Abstract

Numerical simulations indicate that correlations exist between the velocity distributions of stars and dark matter (DM). We study the local DM velocity distribution based on these correlations. We select K giants from LAMOST DR8 cross-matched with Gaia DR3, which have robust measurements of velocity and metallicity, and separate them into the disk, halo substructure, and isotropic halo components in the chemodynamical space utilizing the Gaussian mixture model. The substructure component is highly radially anisotropic and possibly related to the Gaia–Enceladus–Sausage (GES) merger event, while the isotropic halo component is accreted from the earliest mergers following the Maxwell–Boltzmann distribution (standard halo model [SHM]). We find that the GES-like substructure contributes ∼85% of the local nondisk stars in the solar neighborhood, which is nearly invariant when applying different volume cuts or additional angular momentum constraints. Utilizing the metallicity–stellar mass relation and the stellar mass–halo mass relation, we find that ∼25−15+24% of local DM is in the kinematic substructure.

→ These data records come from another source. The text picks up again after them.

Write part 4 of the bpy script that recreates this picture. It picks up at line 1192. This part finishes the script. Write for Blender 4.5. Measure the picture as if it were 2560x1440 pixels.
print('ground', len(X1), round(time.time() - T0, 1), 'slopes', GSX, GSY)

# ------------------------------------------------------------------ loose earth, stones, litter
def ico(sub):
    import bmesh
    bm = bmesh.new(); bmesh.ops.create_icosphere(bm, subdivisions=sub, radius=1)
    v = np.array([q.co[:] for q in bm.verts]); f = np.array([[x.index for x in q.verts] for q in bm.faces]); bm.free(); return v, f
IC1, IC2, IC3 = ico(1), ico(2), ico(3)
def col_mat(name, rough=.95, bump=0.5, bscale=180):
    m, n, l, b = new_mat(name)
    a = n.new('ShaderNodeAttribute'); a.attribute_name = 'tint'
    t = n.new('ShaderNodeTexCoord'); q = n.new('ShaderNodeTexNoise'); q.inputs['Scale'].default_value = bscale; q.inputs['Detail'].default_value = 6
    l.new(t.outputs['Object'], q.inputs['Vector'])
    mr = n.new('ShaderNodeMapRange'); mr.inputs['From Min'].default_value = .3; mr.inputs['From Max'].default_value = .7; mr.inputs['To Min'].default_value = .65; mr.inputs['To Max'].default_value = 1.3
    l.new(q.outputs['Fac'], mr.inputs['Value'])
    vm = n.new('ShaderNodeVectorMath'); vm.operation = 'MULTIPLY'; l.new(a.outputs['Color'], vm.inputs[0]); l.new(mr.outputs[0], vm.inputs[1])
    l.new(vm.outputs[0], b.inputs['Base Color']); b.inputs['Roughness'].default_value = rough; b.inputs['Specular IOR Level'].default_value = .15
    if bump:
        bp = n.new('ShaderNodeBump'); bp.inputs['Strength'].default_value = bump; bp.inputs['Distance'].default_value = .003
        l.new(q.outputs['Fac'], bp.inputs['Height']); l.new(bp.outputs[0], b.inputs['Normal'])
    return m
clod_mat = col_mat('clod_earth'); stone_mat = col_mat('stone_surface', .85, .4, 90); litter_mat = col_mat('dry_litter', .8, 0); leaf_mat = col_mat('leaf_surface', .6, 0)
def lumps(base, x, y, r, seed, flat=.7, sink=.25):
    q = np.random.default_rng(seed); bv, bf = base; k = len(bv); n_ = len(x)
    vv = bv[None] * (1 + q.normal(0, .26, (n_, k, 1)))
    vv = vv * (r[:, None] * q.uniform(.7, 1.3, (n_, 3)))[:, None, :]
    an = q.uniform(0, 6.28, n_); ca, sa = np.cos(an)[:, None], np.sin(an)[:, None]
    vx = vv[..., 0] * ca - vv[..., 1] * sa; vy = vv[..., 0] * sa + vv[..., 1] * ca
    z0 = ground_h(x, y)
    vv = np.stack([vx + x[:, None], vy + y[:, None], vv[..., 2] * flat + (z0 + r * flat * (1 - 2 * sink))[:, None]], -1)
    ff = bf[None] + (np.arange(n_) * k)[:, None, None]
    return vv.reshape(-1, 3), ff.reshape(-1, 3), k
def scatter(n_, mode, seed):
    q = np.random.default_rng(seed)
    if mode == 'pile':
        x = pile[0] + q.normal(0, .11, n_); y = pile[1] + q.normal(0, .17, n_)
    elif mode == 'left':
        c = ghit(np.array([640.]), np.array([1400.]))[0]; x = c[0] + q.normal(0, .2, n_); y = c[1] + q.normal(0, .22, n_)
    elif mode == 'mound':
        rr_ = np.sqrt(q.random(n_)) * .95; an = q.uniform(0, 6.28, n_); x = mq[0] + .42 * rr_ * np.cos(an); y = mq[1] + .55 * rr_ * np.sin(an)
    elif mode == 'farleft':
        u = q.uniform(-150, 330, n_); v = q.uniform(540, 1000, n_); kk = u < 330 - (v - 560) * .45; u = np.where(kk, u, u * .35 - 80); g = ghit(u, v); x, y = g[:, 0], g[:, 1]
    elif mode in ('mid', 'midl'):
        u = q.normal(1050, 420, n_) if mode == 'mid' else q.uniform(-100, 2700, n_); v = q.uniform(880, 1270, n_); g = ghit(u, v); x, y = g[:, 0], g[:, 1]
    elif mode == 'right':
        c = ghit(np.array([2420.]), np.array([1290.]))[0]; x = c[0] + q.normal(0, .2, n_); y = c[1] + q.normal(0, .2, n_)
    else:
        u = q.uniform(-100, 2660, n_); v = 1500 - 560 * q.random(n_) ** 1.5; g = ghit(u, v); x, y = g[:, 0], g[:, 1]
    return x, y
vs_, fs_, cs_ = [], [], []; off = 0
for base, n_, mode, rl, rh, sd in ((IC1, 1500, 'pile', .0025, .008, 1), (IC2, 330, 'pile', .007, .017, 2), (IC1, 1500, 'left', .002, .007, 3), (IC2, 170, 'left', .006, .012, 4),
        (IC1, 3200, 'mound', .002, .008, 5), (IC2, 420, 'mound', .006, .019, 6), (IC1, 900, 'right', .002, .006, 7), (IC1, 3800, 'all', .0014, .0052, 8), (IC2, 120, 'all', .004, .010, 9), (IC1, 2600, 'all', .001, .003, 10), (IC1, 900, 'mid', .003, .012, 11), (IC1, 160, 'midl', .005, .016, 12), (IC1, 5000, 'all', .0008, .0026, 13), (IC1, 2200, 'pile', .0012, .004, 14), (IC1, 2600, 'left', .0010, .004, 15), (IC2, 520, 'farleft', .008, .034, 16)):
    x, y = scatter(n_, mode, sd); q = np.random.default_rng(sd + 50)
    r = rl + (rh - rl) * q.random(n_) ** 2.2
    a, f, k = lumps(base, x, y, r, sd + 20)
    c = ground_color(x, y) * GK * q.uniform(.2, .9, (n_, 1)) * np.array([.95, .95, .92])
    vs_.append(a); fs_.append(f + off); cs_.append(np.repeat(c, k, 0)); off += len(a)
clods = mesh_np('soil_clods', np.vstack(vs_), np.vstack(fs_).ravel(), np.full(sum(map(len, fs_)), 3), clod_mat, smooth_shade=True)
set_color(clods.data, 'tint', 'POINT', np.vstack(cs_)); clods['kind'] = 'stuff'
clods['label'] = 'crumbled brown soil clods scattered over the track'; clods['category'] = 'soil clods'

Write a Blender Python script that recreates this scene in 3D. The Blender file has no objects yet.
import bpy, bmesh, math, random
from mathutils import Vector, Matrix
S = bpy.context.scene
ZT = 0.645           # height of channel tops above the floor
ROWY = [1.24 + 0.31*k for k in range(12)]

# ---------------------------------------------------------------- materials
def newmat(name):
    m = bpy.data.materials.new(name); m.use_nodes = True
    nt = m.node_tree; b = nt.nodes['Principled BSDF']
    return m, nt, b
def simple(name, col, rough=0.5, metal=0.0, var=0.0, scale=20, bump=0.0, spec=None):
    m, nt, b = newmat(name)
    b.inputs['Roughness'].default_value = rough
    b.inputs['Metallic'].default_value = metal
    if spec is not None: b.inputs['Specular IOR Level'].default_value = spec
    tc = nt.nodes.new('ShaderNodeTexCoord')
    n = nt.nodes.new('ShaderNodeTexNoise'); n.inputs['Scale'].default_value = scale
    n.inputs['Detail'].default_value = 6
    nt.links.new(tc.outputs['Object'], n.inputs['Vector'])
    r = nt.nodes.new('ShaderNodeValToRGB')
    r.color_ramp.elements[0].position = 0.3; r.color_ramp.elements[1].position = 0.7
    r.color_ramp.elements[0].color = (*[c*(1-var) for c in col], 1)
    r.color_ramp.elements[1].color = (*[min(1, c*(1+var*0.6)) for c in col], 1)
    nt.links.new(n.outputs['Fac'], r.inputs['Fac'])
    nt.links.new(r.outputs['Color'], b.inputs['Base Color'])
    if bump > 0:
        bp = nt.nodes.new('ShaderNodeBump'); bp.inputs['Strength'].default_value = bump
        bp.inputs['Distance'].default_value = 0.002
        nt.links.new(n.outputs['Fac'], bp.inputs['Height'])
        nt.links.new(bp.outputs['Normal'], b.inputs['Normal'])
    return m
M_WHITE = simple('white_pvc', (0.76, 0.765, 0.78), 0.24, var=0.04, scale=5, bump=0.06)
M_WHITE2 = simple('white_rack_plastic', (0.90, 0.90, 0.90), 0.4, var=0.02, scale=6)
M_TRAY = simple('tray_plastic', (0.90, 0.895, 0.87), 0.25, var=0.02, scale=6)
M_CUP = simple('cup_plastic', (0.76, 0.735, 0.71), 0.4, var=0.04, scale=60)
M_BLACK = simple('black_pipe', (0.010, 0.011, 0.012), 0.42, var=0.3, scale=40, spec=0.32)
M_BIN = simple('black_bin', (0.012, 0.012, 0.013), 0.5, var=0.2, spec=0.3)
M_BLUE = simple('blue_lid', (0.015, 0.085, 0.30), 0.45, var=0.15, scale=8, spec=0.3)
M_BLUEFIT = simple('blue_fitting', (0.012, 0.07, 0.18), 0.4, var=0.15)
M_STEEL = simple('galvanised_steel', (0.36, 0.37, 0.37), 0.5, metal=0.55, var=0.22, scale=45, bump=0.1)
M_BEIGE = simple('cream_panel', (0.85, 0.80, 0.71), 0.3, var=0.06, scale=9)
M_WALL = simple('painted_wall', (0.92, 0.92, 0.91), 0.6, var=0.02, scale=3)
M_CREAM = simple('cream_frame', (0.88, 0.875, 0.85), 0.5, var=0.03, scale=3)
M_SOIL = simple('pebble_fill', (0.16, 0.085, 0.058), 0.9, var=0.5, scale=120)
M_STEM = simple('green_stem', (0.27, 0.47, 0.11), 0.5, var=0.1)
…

Combined with the stellar distributions of nondisk components, we modify the heliocentric velocity distribution of local DM. It shifts to a lower speed with a sharper peak compared to the SHM and updates the detection limits of DM direct detection experiments. We discuss extensively the degeneracies present in the GMM fitting and propose that more kinematic and chemical information such as α abundance could help to break the degeneracy in the future. Our work confirms that the local DM velocity distribution deviates significantly from the SHM and needs to be properly accounted for in the DM detection experiments.